Posted Apr 4th 2008 12:03PM by Dinesh D'Souza
Filed under: History, Controversy, Race Relations

When did Martin Luther King die? It's been four decades since that event, but let's ask the question in its broadest light. Reflections on King's death are focusing on what he accomplished. Basically King led the movement to secure legal equality for African Americans and, by extension, all Americans. As a nonwhite immigrant I have benefited from the civil rights movement, and have never forgotten my debt to King. Without him America would have had Brown v. Board of Education but not the Civil Rights Act of 1964 or the Voting Rights Act or the Fair Housing Bill. King accomplished a lot.

But he failed in one key respect. King's dream was for America to become a color-blind society where we are judged not by the hue of our skin but by the content of our character. A telling phrase: many conservatives celebrate King's concept of a merit-based society. Yet King didn't say we should be judged by our merits; he said we should be judged according to character.

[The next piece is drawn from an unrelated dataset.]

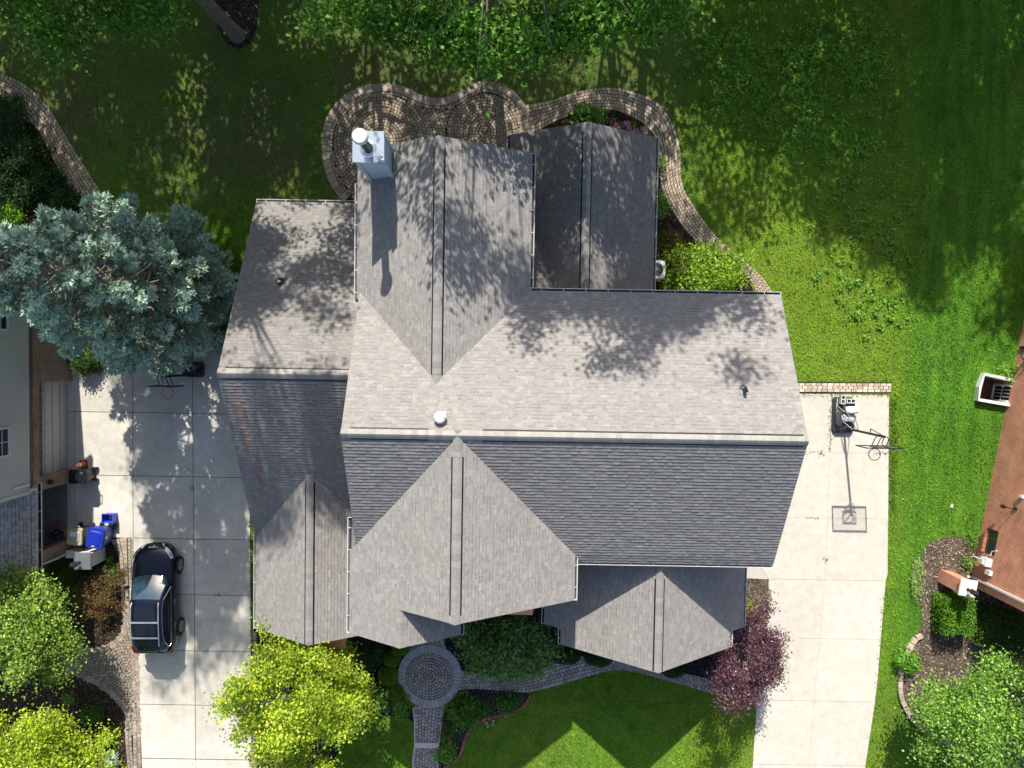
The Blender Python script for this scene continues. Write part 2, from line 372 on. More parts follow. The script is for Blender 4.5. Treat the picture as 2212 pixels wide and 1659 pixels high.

What happened to King's idea of a color-blind America? It has been stifled not by the Ku Klux Klan or the Southern segregationists. Remarkably it has been abandoned by the very civil rights activists who fought alongside King. Note that the greatest African American leaders, from Frederick Douglass to Booker T. Washington to Martin Luther King, argued for a century that blacks wanted nothing more than to be treated equally under the law. Yet almost immediately after this legal equality was secured, through King's leadership, the NAACP and the other civil rights groups gave up on the idea of color-blindness and began to demand race and ethnic preferences.

The new civil rights orthodoxy was expressed in Cornel West's book Race Matters. West's argument is that it is naive to have color-blind laws and policies in a society where race till matters. Since race matters, we have to institutionalize race as the basis of public policy. Since race matters, we no alternative than to fight racial discrimination with state-sponsored racial discrimination.

The great irony, of course, is that when you institutionalize race in order to combat racism, you move further and further away from the ideal of a society where race ceases to count. First the civil rights movement fought for decades to get race out of university admissions, job hiring and government contracts; then after King's death, it fought to put race back. Yes, the argument was that "benign discrimination" is better than "invidious discrimination," although let us remember that all discrimination is benign to the one who benefits from it, and invidious to the one who pays for it.

King had his flaws, but in an age of racial charlatans like Jesse Jackson, Al Sharpton, and Jeremiah Wright, Americans of goodwill continue to wonder: where are you now, Martin Luther King? Have we lost your kind forever? Perhaps the best way to celebrate King's legacy is to recall and attempt to restore the color-blind ideal that he fought and died for.

Martin Luther King was gunned down on the balcony of his hotel 40 years ago. But he really died when his dream of a color-blind society was killed by his own followers.